Lesser Angels


The other day I was listening to an angel investor, and I got to thinking about my reaction to what he was saying. He was explaining to a group of small business people how it works. He loans businesses, for example, $10,000 for 5-7 years, expecting that they will be bought out by some huge corporation at the end of that time and pay him back $100,000. Most of his investments will not make it to this, but with a pool of ten, as long as one does it, he’s broken even, so he’s hoping for two or three.

I felt a strong sense of misalignment, and wondered why.

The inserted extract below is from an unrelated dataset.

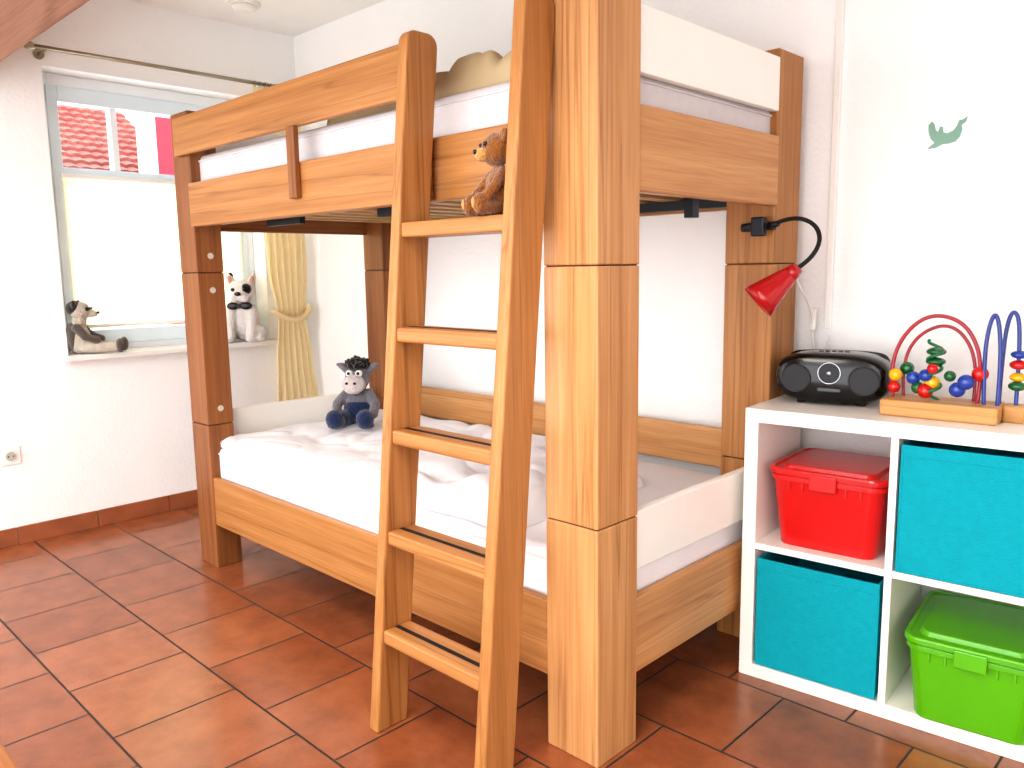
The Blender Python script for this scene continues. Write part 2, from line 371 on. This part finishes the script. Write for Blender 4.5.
box('end_rail_upper',bx1-T-.004,bx1-.004,by0+py,by1-py,1.33,1.522,W['Ly'],bed,.004)
box('end_panel_upper',bx1-T-.006,bx1-.008,by0+py,by1-py,1.59,1.735,white_m,bed,.003)
box('end_rail_lower',bx1-T-.004,bx1-.004,by0+py,by1-py,.177,.369,W['Ly'],bed,.004)
box('end_panel_lower',bx1-T-.006,bx1-.008,by0+py,by1-py,.438,.584,white_m,bed,.003)
box('end_rail_upper_l',bx0+.004,bx0+.004+T,by0+.105,by1-.12,1.33,1.522,W['Dy'],bed,.004)
box('end_panel_upper_l',bx0+.008,bx0+.006+T,by0+.105,by1-.12,1.59,1.735,white_m,bed,.003)
box('end_rail_lower_l',bx0+.004,bx0+.004+T,by0+.105,by1-.12,.177,.369,W['Dy'],bed,.004)
box('end_panel_lower_l',bx0+.008,bx0+.006+T,by0+.105,by1-.12,.438,.61,white_m,bed,.003)
box('back_rail_upper',bx0+px0,bx1-px,by1-T,by1,1.337,1.495,W['Mx'],bed,.004)
box('back_guard_upper',bx0+px0,bx1-px,by1-T,by1,1.60,1.738,W['Mx'],bed,.004)
box('back_rail_lower',bx0+px0,bx1-px,by1-T,by1,.177,.369,W['Mx'],bed,.004)
box('back_guard_lower',bx0+px0,bx1-px,by1-T,by1,.50,.632,W['Lx'],bed,.004)
for z0,tag in((1.345,'u'),(.20,'l')):
    for i in range(14):
        xx=bx0+.2+i*.128
        box('slat_%s_%d'%(tag,i),xx,xx+.06,by0+.045,by1-.045,z0+.03,z0+.042,slat_m,bed,0)
    boxes('slat_frame_'+tag,[(bx0+.17,bx1-.17,by0+.032,by0+.06,z0,z0+.03),(bx0+.17,bx1-.17,by1-.06,by1-.032,z0,z0+.03)],dark_m if tag=='u' else slat_m,bed)
boxes('brackets',[(bx1-.3,bx1-.2,by0+.06,by0+.075,1.325,1.355)]+[(bx0+.5,bx0+.72,by0+.1,by0+.12,1.325,1.35),(bx0+1.15,bx0+1.35,by0+.1,by0+.12,1.322,1.35),(bx1-.06,bx1-.035,1.80,1.83,1.285,1.345)],dark_m,bed)
capm=mat('cap_grey','#C8BCAE',.4)
for i,z in enumerate((.50,.64,1.10,1.23)):
    c=(bx0+px0,by0+.055,z); cyl('screw_cap_%d'%i,c,(c[0]+.003,c[1],c[2]),.012,.011,capm,bed)

# ------------------------------------------------------------------ ladder
ld=root('bed_ladder',(-1.42,1.1,0))
SL=.098
def rail(name,x0,x1,k):
    f=1.103; w=.097; sl=SL; h=1.735
    pts=[(f,0),(f+w,0)]
    for i in range(7):
        a=radians(90*i/6); pts.append((f+w+sl*(h-.03)-.03+.03*cos(a),h-.03+.03*sin(a)))
    for i in range(7):
        a=radians(90+90*i/6); pts.append((f+sl*(h-.03)+.03+.03*cos(a),h-.03+.03*sin(a)))
    prism(name,pts,'x',x0,x1,W[k],ld,bev=.005)
rail('rail_left',-1.604,-1.569,'Mz'); rail('rail_right',-1.218,-1.183,'Mz')
for i,z in enumerate((.268,.52,.773,1.025,1.278)):
    f=1.106+SL*z
    box('tread_%d'%i,-1.569,-1.218,f,f+.086,z-.036,z,W['Mx'],ld,.006)
    box('grip_%d'%i,-1.562,-1.225,f+.034,f+.046,z-.001,z+.001,blackr_m,ld,0)

# ------------------------------------------------------------------ bedding
def softbox(name,x0,x1,y0,y1,z0,z1,m,r=.03):
    rt=root(name,((x0+x1)/2,(y0+y1)/2,z0))
    o=box('body',x0,x1,y0,y1,z0,z1,m,rt,r,seg=5)
    for p in o.data.polygons: p.use_smooth=True
    for k,z in enumerate((z0+.025,z1-.025)):
        pts=rrect(x1-x0+.004,y1-y0+.004,.035,4); cx=(x0+x1)/2; cy=(y0+y1)/2
        cu=bpy.data.curves.new('piping','CURVE'); cu.dimensions='3D'; cu.bevel_depth=.003
        s=cu.splines.new('POLY'); s.points.add(len(pts)-1); s.use_cyclic_u=True
        for i,p in enumerate(pts): s.points[i].co=(cx+p[0],cy+p[1],z,1)
        cu.materials.append(m); attach(bpy.data.objects.new('piping_%d'%k,cu),rt)
    return rt
softbox('mattress',-3.08,-1.105,1.405,2.32,.243,.485,sheet_m)
softbox('mattress',-3.08,-1.105,1.405,2.32,1.389,1.605,matt_m)
def duvet(name,x0,x1,y0,y1,z,h,m,seed,amp=.012,nx=150,ny=90,wamp=.3):
    rt=root(name,((x0+x1)/2,(y0+y1)/2,z)); bm=bmesh.new(); rows=[]
    for i in range(nx+1):
        row=[]
        for j in range(ny+1):
            s=i/nx;t=j/ny
            d=min(s,1-s)*(x1-x0); e=min(t,1-t)*(y1-y0)
            ed=min(1,(min(d,e)/.05)); ed=sqrt(max(0,1-(1-ed)**2))
            x=x0+(x1-x0)*s; y=y0+(y1-y0)*t
            qx=x+.06*noise.noise((x*3,y*3,seed)); qy=y+.06*noise.noise((x*3+5,y*3,seed))
            w=noise.noise((qx*3.5+seed,qy*4,seed))
            w2=abs(noise.noise((qx*4+qy*3+seed,qy*4-qx*2.5,seed*2)))
            w4=abs(noise.noise((qx*8-qy*5+seed,qy*7+qx*3,seed*3)))
            crease=max(0,1-w2*3.2)**1.4+.35*max(0,1-w4*3)**1.4
            hh=h*ed*(1+wamp*w)-ed*amp*crease
            x+=.014*noise.noise((y*6,seed,3))*(abs(s-.5)*2)**4; y+=.012*noise.noise((x*6,seed,9))*(abs(t-.5)*2)**4
            row.append(bm.verts.new((x,y,z+max(.001,hh))))
        rows.append(row)
    for A,B in zip(rows[:-1],rows[1:]):
        for j in range(ny): bm.faces.new((A[j],B[j],B[j+1],A[j+1]))
    finish('cover',bm,m,rt,smooth=True)
    return rt
duvet('duvet',-3.04,-1.95,1.41,2.30,.485,.045,sheet_m,2.3,amp=.013)
duvet('duvet',-1.97,-1.40,1.42,2.02,.485,.085,sheet_m,7.1,amp=.026,nx=90,wamp=.6)
duvet('blanket',-2.2,-1.2,1.46,2.28,1.605,.105,beige_m,5.5,amp=.022,wamp=.5)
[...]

First of all, when you take angel money, lovely as it sounds, you’re taking on the values of venture capitalism, which is grow huge, fast, so you can get this guy his money back. I started working for myself precisely because I was over making some rando a ton of money.What does success look like? Did you go to school to learn, or to get grades? A lot of us spend decades of our adult life trying to undo the poor learning habits we got when we believed that grades were important. If profit is the only metric of success for a business, no wonder so many of them fail.

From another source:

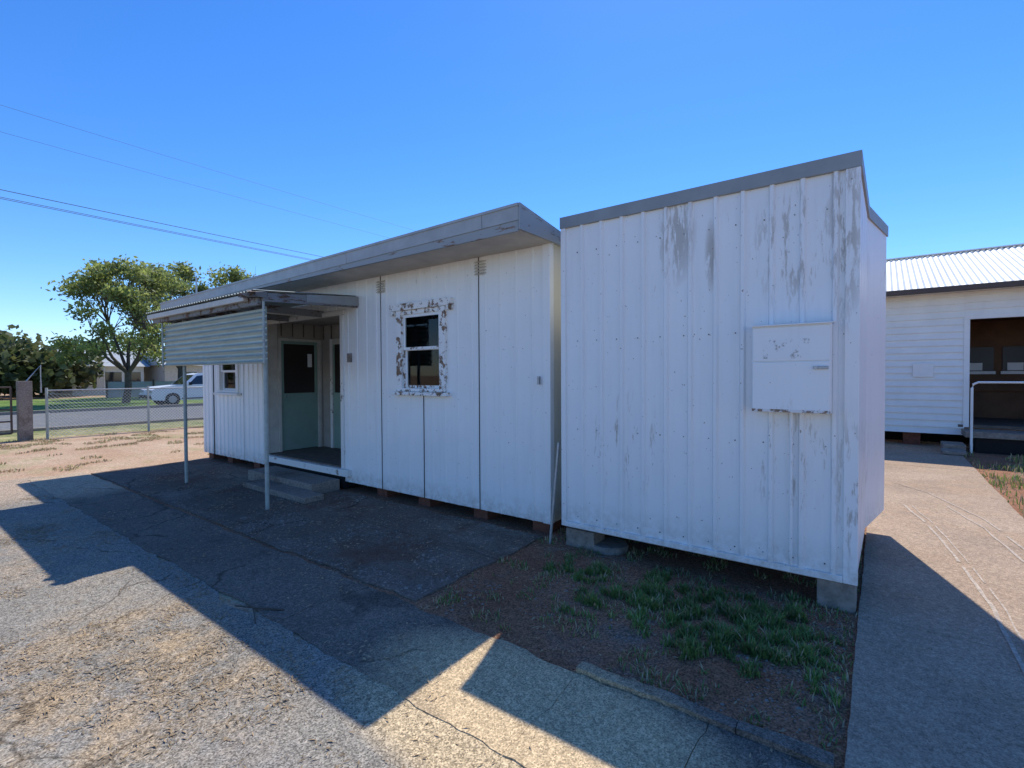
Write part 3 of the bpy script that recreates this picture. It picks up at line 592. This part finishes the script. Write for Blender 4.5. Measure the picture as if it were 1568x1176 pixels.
def bits(name,fn,n,s0,s1,mat,seed,flat=.5):
    r=random.Random(seed); v=[];f=[]; c=0;tr=0
    while c<n and tr<n*30:
        tr+=1; q=fn(r)
        if q is None: continue
        x,y,zz=q; s=r.uniform(s0,s1)*(1 if r.random()<.9 else 1.8); k=len(v); a=r.uniform(0,6.28)
        for t in range(5):
            an=a+t*1.2566+r.uniform(-.3,.3); v.append((x+math.cos(an)*s*r.uniform(.7,1.1),y+math.sin(an)*s*r.uniform(.7,1.1),zz))
        v.append((x+r.uniform(-.3,.3)*s,y+r.uniform(-.3,.3)*s,zz+s*flat))
        for t in range(5): f.append((k+t,k+(t+1)%5,k+5))
        c+=1
    return mesh(name,v,f,mat)
def b1(r):
    x=r.uniform(-2.6,-.15); y=r.uniform(2.33,4.6); return (x,y,.003) if noise.noise(Vector((x*1.8,y*1.8,6)))>-.05 else None
bits("gravel",b1,3500,.003,.009,'block',5)
def b2(r):
    x=r.uniform(-9,1.5); y=r.uniform(-.6,1.6); return (x,y,.007)
bits("asphalt_grit",b2,5000,.002,.005,'block',6)
def b3(r):
    x=r.uniform(-8,-2.65); y=r.uniform(2.36,4.0); return (x,y,.018) if noise.noise(Vector((x*2,y*2,5)))>.0 else None
bits("apron_debris",b3,3500,.003,.013,'step',8)
def leaf(name,fn,n,seed,mat,l0=.01,l1=.03):
    r=random.Random(seed); v=[];f=[];c=0;tr=0
    while c<n and tr<n*40:
        tr+=1; q=fn(r)
        if q is None: continue
        x,y,z=q; L=r.uniform(l0,l1); W=L*r.uniform(.12,.3); a=r.uniform(0,6.28); dx,dy=math.cos(a),math.sin(a); k=len(v); zz=z+.002+r.uniform(0,.004)
        v+=[(x-dx*L,y-dy*L,zz),(x-dy*W,y+dx*W,zz+.003),(x+dx*L,y+dy*L,zz+r.uniform(0,.006)),(x+dy*W,y-dx*W,zz)]; f.append((k,k+1,k+2,k+3)); c+=1
    return mesh(name,v,f,mat)
def l1(r):
    x=r.uniform(-9,1); y=r.uniform(-.5,1.58); d=noise.noise(Vector((x*1.4,y*1.4,11)))*.8+.6*noise.noise(Vector((x*5,y*5,2)))
    d+=.3*max(0,1-((x+3.3)/1.1)**2-((y-.9)/.7)**2)
    return (x,y,.008) if r.random()<(d-.05)*1.6 else (None if r.random()<.97 else (x,y,.008))
leaf("leaf_litter",l1,12000,21,'litter',.006,.02)
def l2(r):
    x=r.uniform(-10,-.15); y=r.uniform(1.62,4.05); z=.017 if y<2.3 else (.024 if x<-2.62 else .006)
    return (x,y,z) if noise.noise(Vector((x*2,y*2,1)))>.1 or r.random()<.1 else None
leaf("leaf_litter",l2,3600,22,'dry',.005,.022)
pipe("twig",[(-3.55,1.55,.02),(-3.4,1.6,.03),(-3.22,1.72,.02)],.006,'bark'); pipe("twig",[(-3.4,1.6,.025),(-3.3,1.56,.03),(-3.2,1.52,.015)],.004,'bark')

What makes a product special? What makes it take off? What makes a company functional? What makes it last long enough to do the work it set out to do? If everyone could easily make something and turn it over for a couple hundred thousand to a million, everybody would do it. The special thing that makes a business take off and sustain is authenticity. A computer can do accounting. Only people can bring and receive value, which is profit, and much more than profit. Distilling a business to money instead of value, chasing a number don’t sustain a business, and undermine what it needs to be successful for real—how it’s seen by people, you know, carbon-based monkey life forms. What angel capital sets up is a system where a bunch of people emphasize the wrong thing and hope to win the lottery. Sometimes they do. 70% of lottery winners lose their money within seven years, and there’s a high rate of suicide and violent death, so is that goal worth reconsidering? A business that emphasizes money to the exclusion of other values is a miserable place to work. A business that has to do that in order to jump through investment hoops is not contributing anything to the world. A business whose entire reason for being is to make money cannot communicate (for long) the value of its service or product, because it doesn’t really have one.

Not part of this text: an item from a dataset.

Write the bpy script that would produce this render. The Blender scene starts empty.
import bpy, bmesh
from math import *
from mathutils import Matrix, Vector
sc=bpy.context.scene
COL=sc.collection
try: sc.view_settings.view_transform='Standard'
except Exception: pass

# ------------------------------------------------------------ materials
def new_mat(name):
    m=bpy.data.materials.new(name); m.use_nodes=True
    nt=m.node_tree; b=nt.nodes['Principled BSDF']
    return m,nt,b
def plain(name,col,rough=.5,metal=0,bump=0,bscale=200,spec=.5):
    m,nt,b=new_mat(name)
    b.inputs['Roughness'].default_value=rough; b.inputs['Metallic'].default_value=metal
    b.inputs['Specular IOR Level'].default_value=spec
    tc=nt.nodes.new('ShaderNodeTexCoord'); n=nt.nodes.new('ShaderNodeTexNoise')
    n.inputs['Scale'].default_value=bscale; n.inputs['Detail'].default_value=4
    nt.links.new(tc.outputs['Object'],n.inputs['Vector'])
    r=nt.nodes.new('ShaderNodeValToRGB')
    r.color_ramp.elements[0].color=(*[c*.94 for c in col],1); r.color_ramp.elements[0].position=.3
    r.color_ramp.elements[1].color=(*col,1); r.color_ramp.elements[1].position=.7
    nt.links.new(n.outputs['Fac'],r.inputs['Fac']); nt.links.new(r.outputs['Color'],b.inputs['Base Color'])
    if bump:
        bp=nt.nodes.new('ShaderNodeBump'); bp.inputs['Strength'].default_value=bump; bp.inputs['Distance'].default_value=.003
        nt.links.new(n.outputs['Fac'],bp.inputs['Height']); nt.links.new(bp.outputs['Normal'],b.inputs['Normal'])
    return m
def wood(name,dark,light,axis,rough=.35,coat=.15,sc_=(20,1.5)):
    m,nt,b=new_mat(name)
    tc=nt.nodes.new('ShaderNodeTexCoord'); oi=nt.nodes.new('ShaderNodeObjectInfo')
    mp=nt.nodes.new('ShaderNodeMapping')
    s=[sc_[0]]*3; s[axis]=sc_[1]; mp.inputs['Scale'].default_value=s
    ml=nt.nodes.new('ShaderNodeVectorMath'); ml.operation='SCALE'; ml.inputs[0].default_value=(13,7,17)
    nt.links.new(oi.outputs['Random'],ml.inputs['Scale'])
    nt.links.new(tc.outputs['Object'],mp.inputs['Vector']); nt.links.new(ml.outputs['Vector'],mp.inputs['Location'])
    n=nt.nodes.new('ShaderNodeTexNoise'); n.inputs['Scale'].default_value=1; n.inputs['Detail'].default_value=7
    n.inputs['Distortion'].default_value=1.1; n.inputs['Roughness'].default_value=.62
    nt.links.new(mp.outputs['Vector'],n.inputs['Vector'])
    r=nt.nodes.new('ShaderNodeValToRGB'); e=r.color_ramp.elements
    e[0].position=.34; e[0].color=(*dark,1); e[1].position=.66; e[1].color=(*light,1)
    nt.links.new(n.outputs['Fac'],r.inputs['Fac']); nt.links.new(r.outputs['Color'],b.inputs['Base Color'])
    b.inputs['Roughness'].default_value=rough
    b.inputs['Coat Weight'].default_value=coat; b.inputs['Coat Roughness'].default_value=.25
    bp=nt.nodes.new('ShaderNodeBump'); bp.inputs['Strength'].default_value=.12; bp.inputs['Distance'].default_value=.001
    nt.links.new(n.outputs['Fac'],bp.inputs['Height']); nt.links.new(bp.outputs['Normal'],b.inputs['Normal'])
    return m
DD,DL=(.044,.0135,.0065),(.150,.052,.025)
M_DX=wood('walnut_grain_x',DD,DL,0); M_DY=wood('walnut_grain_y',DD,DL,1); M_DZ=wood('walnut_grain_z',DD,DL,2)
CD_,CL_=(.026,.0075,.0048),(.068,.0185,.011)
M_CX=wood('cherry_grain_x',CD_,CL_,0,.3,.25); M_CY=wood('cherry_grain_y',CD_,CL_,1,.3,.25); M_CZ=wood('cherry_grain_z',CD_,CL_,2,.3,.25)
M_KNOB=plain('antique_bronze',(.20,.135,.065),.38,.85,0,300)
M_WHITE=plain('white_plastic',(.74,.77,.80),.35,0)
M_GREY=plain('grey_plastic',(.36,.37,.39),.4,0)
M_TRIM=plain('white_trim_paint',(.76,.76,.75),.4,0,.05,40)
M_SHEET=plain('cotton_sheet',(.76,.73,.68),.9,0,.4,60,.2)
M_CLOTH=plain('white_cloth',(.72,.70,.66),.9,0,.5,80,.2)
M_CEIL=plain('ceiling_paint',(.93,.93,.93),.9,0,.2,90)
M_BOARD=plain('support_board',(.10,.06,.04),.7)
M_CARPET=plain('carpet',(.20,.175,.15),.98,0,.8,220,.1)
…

The immediate knee-jerk response will be that profit is critical. I don’t disagree. Blood is critical to our bodies, too, and their role is similar. But a bag of blood is not a functioning human.

The best part of the group, for me, was when the moderator said pleasantly and neutrally, there are all kinds of investment, and maybe this works for you, which is fine. But venture capitalism only started in the 1970s. There were businesses for centuries before that, so it’s one of a number of options. Angel investment has gotten a lot of ink. Let’s see more of those other options.